After the Wildcats finished the first half on a decent run to make the game close, Creighton created some space at the start of the second half. Shooting percentages plummeted as the Bluejays missed multiple threes, but worked the ball inside to McDermott for a few possessions in a row. It was a much better defensive strategy than leaving men open outside, but at times it was clear that Arch was just too small to handle Dougie down low. Certainly not for lack of trying.
Creighton hit four straight 3-pointers to open up their largest lead of the night at 77-47 with 11:33 remaining. Then the Bluejays scored again. Then Doug McDermott hit a contested three. Then Ochefu missed a block on a fastbreak layup. In a minutes time, Creighton put up seven more points.
James Bell eventually hit from deep to give the Wildcats their first 3-pointer since 2:19 remained in the first half.
Then Creighton hit another 3, in the process setting a record for threes in a Big East game with 21. And then somehow the Bluejays managed to rub it in even more when Will Artino threw down an emphatic dunk with 6:33 left to give Creighton a 90-50 lead. Zach Hanson added another dunk a minute later.

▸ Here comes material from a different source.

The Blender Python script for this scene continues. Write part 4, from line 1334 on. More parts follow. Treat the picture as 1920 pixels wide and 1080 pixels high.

Lost in the shuffle of Creighton’s historic night was the seemingly stagnant offense for the Wildcats. From the 16:58 mark in the second half until 3:03 remaining, Villanova scored just three points from someone other than James Bell. Bell had 11 in that span.
The Bluejays jumped/raced/exploded/cyborged to a 21-5 lead after just five minutes of play. Wragge made 7 threes in the first 7 minutes (all on three-pointers), and Creighton led 35-16 under-12 media TO. But it was 27-8 before the second media timeout. DePaul only scored 24 points against Villanova in the entire first half. Obviously the defense was to blame, but how so?
Villanova always likes to play with an extremely willing help defense. Sometimes it comes back to bite them. Against a team with as many three-point shooters as Creighton, it almost made sense to scrap the help defense. But they didn’t. And the Bluejays kept shooting.
With 7:17 remaining, Isaiah Zierden made a three to put Creighton up 47-19. It was the team’s 13th 3-pointer in 19 attempts. But at that point, the game made an eerily similar turn towards the Villanova-Syracuse game in December. Villanova went on a 13-0 run to cut the gap a bit and kept clawing.
Threes from Arch, Bell, and Hilliard helped to bring the lead down to 54-41 when the clock eventually expired in the first half. Villanova shot 13-32 for 40.6% and 6-17 (35.3%) from deep in 20 minutes while Creighton was shooting an incomprehensible 64% from behind the arc at 14-22.
Villanova entered the game having won all three of its career matchups against Creighton, all from long before Jay Wright took over at Villanova.